◆ Exercise aim ◆
Go over the entries below line by line, copying each one that contains the word "script".
── Records supplied
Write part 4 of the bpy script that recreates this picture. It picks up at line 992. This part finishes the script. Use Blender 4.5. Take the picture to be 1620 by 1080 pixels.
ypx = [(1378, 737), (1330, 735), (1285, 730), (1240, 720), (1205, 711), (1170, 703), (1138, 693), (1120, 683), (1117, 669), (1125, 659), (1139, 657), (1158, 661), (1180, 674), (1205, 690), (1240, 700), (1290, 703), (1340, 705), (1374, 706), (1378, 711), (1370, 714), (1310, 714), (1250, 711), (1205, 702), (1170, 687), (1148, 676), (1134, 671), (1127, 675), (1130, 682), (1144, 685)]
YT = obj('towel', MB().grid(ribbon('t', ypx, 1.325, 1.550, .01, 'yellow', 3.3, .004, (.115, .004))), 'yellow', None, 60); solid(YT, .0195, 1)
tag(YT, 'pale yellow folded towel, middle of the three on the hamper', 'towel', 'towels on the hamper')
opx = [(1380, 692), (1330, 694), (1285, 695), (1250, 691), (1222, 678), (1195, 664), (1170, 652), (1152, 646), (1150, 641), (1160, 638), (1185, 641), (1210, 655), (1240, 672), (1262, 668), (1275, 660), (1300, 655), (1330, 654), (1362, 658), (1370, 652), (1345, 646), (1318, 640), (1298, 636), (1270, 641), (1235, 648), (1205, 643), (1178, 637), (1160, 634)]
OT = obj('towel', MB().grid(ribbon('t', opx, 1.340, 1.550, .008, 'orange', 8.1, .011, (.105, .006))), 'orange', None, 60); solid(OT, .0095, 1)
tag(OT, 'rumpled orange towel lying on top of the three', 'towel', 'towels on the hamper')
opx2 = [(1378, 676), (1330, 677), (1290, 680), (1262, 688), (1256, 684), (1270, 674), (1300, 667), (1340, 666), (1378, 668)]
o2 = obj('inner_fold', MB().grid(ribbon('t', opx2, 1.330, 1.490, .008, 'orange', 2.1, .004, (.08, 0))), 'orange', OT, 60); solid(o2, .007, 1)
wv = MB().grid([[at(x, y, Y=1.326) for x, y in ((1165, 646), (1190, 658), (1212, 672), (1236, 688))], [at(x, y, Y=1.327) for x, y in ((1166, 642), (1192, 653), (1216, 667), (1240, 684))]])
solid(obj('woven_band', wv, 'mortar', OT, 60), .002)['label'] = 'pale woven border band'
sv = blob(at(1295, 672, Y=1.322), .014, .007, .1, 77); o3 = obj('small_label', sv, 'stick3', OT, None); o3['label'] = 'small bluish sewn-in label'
────
── Records supplied
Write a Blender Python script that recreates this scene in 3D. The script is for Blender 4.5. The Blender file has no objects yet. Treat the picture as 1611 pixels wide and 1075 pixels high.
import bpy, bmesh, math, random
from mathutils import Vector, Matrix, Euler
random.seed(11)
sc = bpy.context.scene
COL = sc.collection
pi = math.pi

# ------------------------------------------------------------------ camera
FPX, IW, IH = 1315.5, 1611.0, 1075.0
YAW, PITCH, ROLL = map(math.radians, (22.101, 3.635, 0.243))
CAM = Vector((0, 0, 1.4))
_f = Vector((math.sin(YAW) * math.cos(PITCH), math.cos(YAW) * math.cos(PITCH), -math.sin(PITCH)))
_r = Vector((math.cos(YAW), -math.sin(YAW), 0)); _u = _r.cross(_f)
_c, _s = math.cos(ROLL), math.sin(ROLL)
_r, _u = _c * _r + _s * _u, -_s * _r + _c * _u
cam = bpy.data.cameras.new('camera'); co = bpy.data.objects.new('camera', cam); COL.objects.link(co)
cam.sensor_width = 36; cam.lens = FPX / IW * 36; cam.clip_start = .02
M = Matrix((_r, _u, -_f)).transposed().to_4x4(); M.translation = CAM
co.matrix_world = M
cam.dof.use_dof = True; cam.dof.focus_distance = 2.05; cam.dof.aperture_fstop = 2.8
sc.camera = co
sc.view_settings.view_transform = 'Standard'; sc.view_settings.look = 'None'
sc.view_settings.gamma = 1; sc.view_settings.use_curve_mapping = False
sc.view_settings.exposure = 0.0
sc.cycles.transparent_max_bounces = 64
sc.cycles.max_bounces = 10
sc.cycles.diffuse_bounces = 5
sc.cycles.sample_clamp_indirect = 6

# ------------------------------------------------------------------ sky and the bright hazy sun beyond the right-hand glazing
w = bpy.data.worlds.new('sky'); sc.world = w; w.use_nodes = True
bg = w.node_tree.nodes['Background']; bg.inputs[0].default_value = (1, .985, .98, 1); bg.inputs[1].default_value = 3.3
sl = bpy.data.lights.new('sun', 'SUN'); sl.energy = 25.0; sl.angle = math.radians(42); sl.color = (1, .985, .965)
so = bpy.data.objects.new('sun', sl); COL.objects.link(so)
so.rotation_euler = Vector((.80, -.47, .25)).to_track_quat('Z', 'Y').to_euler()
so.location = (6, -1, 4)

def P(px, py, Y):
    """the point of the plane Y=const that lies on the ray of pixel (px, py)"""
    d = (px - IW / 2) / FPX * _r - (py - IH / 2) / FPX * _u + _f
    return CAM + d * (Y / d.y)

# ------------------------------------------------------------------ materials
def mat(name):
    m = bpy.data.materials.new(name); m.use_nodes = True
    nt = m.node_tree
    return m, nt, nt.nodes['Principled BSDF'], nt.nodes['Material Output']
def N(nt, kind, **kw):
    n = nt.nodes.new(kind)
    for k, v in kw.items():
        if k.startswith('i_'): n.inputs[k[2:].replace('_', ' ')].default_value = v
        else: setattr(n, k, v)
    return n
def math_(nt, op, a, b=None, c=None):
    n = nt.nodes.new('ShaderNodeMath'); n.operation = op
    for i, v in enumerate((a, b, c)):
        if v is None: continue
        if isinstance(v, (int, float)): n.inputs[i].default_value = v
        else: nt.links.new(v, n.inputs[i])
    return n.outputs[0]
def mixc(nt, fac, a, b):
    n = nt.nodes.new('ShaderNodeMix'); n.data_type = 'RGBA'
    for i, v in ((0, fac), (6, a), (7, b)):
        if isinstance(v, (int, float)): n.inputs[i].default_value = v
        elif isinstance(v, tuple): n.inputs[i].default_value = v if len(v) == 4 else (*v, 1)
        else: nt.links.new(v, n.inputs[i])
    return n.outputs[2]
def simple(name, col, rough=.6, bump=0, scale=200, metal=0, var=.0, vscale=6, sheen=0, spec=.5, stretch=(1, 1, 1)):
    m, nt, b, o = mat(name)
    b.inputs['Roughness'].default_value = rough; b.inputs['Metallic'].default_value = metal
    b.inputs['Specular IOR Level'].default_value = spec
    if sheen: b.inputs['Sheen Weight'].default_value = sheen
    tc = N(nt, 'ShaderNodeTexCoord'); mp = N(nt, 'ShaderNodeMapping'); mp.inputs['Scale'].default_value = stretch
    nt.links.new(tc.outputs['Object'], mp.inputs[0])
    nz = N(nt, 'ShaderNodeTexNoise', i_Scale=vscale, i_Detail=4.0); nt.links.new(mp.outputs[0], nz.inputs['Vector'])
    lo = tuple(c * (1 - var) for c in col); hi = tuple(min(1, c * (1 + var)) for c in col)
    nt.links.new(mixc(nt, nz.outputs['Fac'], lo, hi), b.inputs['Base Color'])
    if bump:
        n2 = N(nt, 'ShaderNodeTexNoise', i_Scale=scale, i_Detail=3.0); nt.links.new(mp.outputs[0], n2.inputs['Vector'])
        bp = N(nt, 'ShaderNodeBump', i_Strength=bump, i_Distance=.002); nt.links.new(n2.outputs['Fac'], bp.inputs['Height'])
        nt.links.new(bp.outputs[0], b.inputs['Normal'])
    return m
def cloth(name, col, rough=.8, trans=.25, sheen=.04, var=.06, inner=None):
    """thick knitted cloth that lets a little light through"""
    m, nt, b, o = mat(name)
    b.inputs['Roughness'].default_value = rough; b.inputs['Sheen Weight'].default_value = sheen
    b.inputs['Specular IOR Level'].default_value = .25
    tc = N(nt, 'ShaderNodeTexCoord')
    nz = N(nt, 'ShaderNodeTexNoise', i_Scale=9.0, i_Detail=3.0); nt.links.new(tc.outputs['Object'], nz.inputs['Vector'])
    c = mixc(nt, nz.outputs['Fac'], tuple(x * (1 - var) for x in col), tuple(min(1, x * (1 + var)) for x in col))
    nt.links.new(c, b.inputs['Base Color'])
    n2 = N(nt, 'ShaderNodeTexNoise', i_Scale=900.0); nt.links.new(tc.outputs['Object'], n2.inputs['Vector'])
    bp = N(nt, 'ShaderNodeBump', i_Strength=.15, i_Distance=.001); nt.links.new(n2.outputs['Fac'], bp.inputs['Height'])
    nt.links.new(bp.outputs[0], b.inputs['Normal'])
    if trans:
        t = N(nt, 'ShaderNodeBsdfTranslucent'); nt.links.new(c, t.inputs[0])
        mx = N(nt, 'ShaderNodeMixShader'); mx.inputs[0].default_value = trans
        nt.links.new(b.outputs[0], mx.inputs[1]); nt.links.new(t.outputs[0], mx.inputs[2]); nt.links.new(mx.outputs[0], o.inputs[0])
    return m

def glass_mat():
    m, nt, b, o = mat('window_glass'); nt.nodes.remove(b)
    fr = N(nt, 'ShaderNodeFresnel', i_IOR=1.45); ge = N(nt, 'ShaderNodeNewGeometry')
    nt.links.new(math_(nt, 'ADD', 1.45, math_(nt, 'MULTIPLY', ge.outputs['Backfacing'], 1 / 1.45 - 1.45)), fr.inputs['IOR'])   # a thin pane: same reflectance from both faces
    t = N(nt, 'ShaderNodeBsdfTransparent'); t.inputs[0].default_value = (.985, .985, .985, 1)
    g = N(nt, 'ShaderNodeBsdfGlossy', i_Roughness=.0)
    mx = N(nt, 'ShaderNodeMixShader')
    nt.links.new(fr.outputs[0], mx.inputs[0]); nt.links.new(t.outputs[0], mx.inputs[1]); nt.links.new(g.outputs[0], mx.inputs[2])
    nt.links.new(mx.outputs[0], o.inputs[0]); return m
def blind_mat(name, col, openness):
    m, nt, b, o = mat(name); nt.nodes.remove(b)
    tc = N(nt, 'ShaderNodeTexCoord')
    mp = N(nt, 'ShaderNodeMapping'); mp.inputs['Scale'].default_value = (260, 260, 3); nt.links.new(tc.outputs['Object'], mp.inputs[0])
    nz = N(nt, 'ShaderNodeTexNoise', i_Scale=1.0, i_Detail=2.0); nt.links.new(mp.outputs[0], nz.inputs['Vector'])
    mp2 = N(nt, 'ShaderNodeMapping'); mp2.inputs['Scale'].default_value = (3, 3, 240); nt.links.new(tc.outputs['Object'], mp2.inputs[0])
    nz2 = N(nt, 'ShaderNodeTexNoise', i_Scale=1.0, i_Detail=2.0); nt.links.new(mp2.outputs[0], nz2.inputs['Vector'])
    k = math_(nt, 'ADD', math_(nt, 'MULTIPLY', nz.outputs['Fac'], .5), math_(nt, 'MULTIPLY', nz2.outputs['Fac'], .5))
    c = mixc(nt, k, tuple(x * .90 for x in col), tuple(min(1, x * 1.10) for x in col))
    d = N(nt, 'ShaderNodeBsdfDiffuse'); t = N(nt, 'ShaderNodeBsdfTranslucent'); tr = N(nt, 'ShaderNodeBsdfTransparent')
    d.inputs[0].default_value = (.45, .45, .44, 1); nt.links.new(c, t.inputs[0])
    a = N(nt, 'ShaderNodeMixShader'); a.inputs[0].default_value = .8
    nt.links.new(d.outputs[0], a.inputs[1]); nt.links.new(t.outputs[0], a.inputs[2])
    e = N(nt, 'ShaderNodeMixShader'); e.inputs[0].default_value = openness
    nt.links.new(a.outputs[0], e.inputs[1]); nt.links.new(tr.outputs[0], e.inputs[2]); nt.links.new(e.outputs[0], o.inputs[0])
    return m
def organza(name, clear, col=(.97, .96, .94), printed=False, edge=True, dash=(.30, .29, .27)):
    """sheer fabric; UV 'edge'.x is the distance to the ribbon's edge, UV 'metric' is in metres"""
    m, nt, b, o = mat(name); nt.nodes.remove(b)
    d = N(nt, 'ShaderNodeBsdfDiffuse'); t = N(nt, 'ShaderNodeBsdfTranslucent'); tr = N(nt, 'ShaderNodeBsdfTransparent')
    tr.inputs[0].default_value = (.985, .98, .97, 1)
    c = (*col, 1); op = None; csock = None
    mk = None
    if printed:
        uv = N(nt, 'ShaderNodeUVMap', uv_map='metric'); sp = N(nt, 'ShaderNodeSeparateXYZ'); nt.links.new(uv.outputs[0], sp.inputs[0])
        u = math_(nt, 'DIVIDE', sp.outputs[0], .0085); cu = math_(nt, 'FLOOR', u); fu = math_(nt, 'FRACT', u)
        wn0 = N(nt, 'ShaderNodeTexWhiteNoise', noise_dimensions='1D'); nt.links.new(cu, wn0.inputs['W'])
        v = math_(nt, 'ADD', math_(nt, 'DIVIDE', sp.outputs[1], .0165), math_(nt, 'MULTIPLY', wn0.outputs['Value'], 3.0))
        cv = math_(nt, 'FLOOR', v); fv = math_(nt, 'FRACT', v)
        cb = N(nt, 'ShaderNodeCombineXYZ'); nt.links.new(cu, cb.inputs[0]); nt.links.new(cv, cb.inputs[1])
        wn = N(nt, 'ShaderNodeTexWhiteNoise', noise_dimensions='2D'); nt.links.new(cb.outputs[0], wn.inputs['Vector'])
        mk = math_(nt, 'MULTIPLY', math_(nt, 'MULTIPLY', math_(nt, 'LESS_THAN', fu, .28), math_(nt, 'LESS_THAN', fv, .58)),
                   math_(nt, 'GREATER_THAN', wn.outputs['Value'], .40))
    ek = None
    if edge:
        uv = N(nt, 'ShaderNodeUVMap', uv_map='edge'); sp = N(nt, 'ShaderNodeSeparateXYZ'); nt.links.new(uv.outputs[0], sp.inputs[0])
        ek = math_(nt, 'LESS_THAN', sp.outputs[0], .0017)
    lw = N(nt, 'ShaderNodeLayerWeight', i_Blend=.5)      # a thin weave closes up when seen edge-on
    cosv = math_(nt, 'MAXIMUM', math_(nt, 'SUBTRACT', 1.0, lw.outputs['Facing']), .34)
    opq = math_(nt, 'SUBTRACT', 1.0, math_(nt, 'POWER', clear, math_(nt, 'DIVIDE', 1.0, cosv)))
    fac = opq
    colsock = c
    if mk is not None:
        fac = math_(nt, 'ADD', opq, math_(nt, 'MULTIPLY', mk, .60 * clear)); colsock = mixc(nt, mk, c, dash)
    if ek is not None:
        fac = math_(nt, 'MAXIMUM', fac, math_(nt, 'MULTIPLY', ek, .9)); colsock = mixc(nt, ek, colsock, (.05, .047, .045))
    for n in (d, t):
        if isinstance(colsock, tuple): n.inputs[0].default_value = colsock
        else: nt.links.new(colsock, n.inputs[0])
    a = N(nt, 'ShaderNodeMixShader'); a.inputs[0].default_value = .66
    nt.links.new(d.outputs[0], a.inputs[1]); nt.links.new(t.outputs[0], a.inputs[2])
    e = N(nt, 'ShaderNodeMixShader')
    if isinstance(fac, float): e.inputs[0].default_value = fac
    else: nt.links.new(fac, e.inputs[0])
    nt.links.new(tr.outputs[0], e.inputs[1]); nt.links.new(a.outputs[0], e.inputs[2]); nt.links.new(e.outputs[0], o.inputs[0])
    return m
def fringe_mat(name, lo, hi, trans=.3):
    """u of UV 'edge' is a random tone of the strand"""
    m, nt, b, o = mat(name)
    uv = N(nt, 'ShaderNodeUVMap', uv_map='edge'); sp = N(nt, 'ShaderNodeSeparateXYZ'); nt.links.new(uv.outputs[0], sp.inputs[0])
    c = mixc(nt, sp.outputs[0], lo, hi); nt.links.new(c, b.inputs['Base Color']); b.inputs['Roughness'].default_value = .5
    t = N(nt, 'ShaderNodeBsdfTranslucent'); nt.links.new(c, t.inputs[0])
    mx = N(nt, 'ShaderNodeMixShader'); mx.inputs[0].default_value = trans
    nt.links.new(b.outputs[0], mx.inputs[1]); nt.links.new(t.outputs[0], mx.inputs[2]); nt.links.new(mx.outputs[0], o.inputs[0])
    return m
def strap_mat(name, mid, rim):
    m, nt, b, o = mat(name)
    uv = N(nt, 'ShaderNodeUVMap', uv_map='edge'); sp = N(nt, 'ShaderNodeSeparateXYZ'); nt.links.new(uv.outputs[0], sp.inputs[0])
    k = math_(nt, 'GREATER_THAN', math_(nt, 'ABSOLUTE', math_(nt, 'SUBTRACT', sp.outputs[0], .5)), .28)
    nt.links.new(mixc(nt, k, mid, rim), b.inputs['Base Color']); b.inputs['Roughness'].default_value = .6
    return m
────
── Records supplied
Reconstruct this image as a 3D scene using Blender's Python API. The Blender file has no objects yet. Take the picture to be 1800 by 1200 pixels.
────
◆ The completed task ◆
Write part 4 of the bpy script that recreates this picture. It picks up at line 992. This part finishes the script. Use Blender 4.5. Take the picture to be 1620 by 1080 pixels.
Write a Blender Python script that recreates this scene in 3D. The script is for Blender 4.5. The Blender file has no objects yet. Treat the picture as 1611 pixels wide and 1075 pixels high.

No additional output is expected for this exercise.